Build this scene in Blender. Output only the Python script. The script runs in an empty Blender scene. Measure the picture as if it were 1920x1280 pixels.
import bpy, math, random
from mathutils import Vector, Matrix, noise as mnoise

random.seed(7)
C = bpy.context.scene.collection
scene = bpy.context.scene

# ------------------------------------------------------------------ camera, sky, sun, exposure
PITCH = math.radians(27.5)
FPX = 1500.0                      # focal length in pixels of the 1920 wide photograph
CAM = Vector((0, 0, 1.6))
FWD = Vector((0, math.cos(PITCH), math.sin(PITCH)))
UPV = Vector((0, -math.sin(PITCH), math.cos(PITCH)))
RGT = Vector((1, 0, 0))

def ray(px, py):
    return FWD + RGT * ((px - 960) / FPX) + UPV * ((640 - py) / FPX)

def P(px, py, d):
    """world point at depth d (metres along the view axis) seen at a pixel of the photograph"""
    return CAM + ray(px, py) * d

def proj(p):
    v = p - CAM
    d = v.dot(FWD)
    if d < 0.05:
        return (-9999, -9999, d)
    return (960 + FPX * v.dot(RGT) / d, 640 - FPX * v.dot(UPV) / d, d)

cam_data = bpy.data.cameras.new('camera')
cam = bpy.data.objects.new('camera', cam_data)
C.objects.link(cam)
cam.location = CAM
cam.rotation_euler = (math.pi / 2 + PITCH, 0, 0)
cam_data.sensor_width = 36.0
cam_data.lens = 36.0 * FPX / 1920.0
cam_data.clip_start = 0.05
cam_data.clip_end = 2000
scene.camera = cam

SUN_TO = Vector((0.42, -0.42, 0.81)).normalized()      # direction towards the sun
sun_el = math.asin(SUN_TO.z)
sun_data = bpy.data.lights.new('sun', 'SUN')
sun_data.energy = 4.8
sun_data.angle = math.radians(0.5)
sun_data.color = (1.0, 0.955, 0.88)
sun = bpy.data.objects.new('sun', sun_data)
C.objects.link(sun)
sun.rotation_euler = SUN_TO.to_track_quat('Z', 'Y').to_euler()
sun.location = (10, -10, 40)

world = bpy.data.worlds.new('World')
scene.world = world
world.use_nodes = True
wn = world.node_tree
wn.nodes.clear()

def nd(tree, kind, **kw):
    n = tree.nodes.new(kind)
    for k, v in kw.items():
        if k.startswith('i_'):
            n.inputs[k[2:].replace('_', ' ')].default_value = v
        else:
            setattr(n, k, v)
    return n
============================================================
== Required task ==
Recite the full listing above exactly.

== Complete output ==
Build this scene in Blender. Output only the Python script. The script runs in an empty Blender scene. Measure the picture as if it were 1920x1280 pixels.
import bpy, math, random
from mathutils import Vector, Matrix, noise as mnoise

random.seed(7)
C = bpy.context.scene.collection
scene = bpy.context.scene

# ------------------------------------------------------------------ camera, sky, sun, exposure
PITCH = math.radians(27.5)
FPX = 1500.0                      # focal length in pixels of the 1920 wide photograph
CAM = Vector((0, 0, 1.6))
FWD = Vector((0, math.cos(PITCH), math.sin(PITCH)))
UPV = Vector((0, -math.sin(PITCH), math.cos(PITCH)))
RGT = Vector((1, 0, 0))

def ray(px, py):
    return FWD + RGT * ((px - 960) / FPX) + UPV * ((640 - py) / FPX)

def P(px, py, d):
    """world point at depth d (metres along the view axis) seen at a pixel of the photograph"""
    return CAM + ray(px, py) * d

def proj(p):
    v = p - CAM
    d = v.dot(FWD)
    if d < 0.05:
        return (-9999, -9999, d)
    return (960 + FPX * v.dot(RGT) / d, 640 - FPX * v.dot(UPV) / d, d)

cam_data = bpy.data.cameras.new('camera')
cam = bpy.data.objects.new('camera', cam_data)
C.objects.link(cam)
cam.location = CAM
cam.rotation_euler = (math.pi / 2 + PITCH, 0, 0)
cam_data.sensor_width = 36.0
cam_data.lens = 36.0 * FPX / 1920.0
cam_data.clip_start = 0.05
cam_data.clip_end = 2000
scene.camera = cam

SUN_TO = Vector((0.42, -0.42, 0.81)).normalized()      # direction towards the sun
sun_el = math.asin(SUN_TO.z)
sun_data = bpy.data.lights.new('sun', 'SUN')
sun_data.energy = 4.8
sun_data.angle = math.radians(0.5)
sun_data.color = (1.0, 0.955, 0.88)
sun = bpy.data.objects.new('sun', sun_data)
C.objects.link(sun)
sun.rotation_euler = SUN_TO.to_track_quat('Z', 'Y').to_euler()
sun.location = (10, -10, 40)

world = bpy.data.worlds.new('World')
scene.world = world
world.use_nodes = True
wn = world.node_tree
wn.nodes.clear()

def nd(tree, kind, **kw):
    n = tree.nodes.new(kind)
    for k, v in kw.items():
        if k.startswith('i_'):
            n.inputs[k[2:].replace('_', ' ')].default_value = v
        else:
            setattr(n, k, v)
    return n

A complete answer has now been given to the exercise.